You might not see these kids huddled on the streets, the way you see adult homeless. Many of them survive by couch surfing at friends’ houses, living transient lives that make it all but impossible to do schoolwork or develop life skills, Harris added.

Level Pathways’ mission is to help them find more settled lives. The non-profit serves youths ages 14-24 and works to place them in homes with vetted sponsor families until they graduate high school or college.

Level Pathways helps in other ways too. They offer tutoring, references for health care and employment, and basic life skills instruction.

Since January, the organization has placed six students with sponsor families, three of whom graduated this spring.

After the students graduate, Level Pathways helps them find their next step in life, whether it be to attend college, find a job or join the military.

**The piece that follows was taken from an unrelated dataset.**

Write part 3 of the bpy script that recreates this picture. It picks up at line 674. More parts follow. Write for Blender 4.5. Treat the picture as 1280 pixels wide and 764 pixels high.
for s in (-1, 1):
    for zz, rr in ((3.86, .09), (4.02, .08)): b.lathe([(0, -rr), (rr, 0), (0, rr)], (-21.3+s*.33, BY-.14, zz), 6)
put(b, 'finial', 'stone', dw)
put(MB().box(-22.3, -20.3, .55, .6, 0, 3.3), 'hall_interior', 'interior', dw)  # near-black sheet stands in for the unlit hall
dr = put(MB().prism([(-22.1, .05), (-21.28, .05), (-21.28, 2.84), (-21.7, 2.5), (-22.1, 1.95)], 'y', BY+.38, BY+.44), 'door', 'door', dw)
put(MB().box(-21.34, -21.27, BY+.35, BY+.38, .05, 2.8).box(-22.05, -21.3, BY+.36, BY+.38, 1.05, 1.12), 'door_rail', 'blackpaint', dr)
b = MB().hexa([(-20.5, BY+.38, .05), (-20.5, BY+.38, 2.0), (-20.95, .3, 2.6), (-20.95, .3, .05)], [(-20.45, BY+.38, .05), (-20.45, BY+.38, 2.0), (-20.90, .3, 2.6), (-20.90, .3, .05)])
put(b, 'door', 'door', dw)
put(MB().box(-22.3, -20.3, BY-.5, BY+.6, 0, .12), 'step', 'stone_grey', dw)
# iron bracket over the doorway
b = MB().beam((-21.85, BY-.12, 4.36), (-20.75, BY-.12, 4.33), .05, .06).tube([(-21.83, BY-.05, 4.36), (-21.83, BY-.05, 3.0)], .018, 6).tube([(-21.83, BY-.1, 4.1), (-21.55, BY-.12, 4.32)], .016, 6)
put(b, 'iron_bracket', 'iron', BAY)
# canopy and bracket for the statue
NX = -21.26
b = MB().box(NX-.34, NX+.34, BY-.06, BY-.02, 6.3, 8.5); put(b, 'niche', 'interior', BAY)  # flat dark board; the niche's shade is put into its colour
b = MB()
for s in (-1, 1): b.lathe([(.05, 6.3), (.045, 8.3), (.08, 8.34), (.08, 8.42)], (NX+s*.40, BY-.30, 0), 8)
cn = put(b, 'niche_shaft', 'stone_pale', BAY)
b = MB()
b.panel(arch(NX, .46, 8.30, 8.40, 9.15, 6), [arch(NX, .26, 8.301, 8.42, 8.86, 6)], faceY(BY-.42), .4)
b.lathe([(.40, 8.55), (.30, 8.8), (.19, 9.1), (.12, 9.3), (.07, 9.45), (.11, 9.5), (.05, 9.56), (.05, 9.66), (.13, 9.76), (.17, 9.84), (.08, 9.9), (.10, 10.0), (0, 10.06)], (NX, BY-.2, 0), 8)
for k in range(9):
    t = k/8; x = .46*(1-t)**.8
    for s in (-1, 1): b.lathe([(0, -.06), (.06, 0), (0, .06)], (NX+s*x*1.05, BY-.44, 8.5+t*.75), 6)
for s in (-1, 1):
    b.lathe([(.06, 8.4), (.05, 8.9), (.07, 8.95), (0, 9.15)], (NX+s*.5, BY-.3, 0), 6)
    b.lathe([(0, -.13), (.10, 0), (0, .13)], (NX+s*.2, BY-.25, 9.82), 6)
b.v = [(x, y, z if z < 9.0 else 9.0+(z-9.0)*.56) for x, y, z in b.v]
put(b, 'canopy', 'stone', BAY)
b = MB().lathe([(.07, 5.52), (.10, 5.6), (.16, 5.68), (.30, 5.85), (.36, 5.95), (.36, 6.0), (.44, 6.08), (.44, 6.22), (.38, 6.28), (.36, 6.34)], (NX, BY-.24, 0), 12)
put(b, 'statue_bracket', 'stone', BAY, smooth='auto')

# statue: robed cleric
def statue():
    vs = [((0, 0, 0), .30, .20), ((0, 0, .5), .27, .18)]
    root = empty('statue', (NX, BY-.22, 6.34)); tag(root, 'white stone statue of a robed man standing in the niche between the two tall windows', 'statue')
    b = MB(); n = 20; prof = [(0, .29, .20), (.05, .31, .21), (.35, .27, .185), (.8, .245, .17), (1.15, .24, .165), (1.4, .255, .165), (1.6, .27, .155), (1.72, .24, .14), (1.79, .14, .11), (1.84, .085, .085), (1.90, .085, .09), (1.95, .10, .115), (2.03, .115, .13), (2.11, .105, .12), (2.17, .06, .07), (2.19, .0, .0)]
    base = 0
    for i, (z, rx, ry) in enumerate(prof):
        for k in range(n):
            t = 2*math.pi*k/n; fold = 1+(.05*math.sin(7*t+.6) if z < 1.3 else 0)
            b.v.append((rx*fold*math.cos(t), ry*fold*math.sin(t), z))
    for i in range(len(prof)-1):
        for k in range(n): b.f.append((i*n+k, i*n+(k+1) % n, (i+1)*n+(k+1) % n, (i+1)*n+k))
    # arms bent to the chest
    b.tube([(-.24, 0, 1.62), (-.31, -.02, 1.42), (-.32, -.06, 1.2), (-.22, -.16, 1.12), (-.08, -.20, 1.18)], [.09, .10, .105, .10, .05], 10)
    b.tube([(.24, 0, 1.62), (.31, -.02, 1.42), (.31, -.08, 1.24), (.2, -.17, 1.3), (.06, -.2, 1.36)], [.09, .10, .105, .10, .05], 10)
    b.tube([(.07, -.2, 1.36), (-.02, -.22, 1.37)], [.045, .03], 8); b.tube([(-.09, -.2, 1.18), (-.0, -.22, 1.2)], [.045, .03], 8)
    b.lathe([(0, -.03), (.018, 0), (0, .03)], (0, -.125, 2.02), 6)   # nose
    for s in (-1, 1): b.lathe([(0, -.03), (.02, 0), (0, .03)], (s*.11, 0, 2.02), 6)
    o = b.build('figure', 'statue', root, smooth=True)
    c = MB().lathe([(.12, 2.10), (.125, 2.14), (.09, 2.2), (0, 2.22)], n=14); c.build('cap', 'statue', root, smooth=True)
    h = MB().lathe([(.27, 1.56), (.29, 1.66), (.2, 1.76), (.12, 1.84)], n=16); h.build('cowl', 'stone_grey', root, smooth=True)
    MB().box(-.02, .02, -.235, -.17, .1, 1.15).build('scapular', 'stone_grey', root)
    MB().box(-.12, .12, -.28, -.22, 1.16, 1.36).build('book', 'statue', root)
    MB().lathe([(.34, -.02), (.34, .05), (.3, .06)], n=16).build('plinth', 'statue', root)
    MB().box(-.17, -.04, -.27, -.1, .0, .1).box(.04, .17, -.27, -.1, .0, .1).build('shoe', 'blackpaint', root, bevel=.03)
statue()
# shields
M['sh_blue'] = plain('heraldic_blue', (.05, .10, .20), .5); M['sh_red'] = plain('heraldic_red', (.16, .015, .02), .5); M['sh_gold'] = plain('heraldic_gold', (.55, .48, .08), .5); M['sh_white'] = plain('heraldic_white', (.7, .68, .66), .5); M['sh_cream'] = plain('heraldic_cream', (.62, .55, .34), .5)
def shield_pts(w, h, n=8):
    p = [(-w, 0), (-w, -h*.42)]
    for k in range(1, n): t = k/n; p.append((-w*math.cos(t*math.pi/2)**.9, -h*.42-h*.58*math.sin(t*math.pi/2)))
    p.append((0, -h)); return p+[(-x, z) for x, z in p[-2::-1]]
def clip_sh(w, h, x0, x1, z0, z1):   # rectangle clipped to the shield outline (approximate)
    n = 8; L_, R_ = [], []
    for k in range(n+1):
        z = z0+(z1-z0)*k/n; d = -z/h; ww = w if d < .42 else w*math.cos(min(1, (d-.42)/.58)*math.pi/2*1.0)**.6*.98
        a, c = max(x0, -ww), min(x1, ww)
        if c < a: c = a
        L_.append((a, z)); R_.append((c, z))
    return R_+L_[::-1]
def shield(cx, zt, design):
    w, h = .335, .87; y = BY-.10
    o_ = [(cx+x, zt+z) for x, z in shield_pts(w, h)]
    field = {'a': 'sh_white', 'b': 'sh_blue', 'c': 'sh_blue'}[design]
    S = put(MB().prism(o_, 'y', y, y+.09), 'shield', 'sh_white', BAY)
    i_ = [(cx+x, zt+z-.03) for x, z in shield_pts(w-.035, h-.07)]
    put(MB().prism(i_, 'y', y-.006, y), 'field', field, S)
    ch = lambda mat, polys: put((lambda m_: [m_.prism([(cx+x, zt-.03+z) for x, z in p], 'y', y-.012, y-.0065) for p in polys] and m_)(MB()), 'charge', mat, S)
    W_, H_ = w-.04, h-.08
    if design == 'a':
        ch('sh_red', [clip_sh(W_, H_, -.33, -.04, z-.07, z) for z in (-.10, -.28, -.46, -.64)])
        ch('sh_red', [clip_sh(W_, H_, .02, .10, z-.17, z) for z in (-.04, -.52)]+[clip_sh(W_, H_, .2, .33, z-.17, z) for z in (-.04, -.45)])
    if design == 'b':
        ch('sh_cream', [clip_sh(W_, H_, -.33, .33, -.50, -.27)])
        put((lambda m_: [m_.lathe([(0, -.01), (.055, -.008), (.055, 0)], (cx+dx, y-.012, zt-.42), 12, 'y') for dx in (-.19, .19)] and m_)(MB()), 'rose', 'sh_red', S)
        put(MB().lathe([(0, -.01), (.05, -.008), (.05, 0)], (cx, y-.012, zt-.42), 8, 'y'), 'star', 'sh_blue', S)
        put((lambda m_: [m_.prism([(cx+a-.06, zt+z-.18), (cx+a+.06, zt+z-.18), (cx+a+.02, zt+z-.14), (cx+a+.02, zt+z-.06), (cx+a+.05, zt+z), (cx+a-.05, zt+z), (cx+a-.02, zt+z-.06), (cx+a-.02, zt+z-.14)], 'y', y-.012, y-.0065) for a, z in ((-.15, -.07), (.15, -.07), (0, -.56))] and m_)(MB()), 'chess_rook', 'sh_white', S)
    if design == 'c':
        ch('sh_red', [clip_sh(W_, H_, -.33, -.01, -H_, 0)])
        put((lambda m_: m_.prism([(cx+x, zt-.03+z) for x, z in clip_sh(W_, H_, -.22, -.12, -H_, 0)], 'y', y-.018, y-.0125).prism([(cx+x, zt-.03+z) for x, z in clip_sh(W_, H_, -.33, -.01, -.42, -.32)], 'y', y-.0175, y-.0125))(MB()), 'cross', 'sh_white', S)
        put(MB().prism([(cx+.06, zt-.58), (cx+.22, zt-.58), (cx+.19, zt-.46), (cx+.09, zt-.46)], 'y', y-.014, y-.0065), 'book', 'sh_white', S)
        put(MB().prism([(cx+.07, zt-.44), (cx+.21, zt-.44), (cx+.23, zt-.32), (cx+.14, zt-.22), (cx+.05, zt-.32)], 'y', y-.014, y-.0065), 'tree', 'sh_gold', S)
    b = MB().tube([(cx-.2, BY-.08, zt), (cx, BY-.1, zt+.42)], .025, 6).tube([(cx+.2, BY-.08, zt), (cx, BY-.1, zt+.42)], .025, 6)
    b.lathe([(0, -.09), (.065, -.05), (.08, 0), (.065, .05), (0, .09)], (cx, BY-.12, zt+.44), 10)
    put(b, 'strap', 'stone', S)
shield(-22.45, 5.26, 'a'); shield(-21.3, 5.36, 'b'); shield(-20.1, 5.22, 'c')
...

These students’ situations are often complicated by difficult or strained family relationships, not simply poverty, Harris said.

“A lot of homeless teenagers are homeless because of poor parenting,” he said. “It seems extreme to you and [me]... but it’s very real.”

Level Pathways’ first student was a high school senior who is a US citizen and was left behind when her undocumented parents were deported, according to a December 2017 Level Pathways press release.

“They knew and she knew that despite a potentially difficult life she would get a better education in the US,” the press release stated.

Harris knows of another young woman whose foster parents turned her out of her foster home the day after she turned 18.

Other youth are abandoned by a single parent who no longer wants them after getting a new partner, he said.

Harris managed a manufacturing company for 30 years before he sold the business and got involved in nonprofit work. Level Pathways is the third organization he has directed.

He is inspired by “Uncle Bob” - the scoutmaster who mentored his father and whose name he carries. Harris knows that his father was able to overcome his troubled upbringing and give him a bright childhood and future because of this scoutmaster’s mentorship.

Now it’s his turn to help. Harris can’t think of a worthier cause than supporting teenagers and young adults who are struggling to survive on their own.

And while Level Pathways is not religiously-affiliated, he personally finds inspiration from his Christian faith.

Homeless youth are modern-day orphans and “God sees taking care of orphans and widows as true religion,” Harris said.

Harris wishes more Irving residents were aware of the challenges these youth face.

They aren’t conspicuous because “they want to look like their peers,” he said. “They’re not going to be pushing shopping carts.”

“We want to get them before they learn that lifestyle.”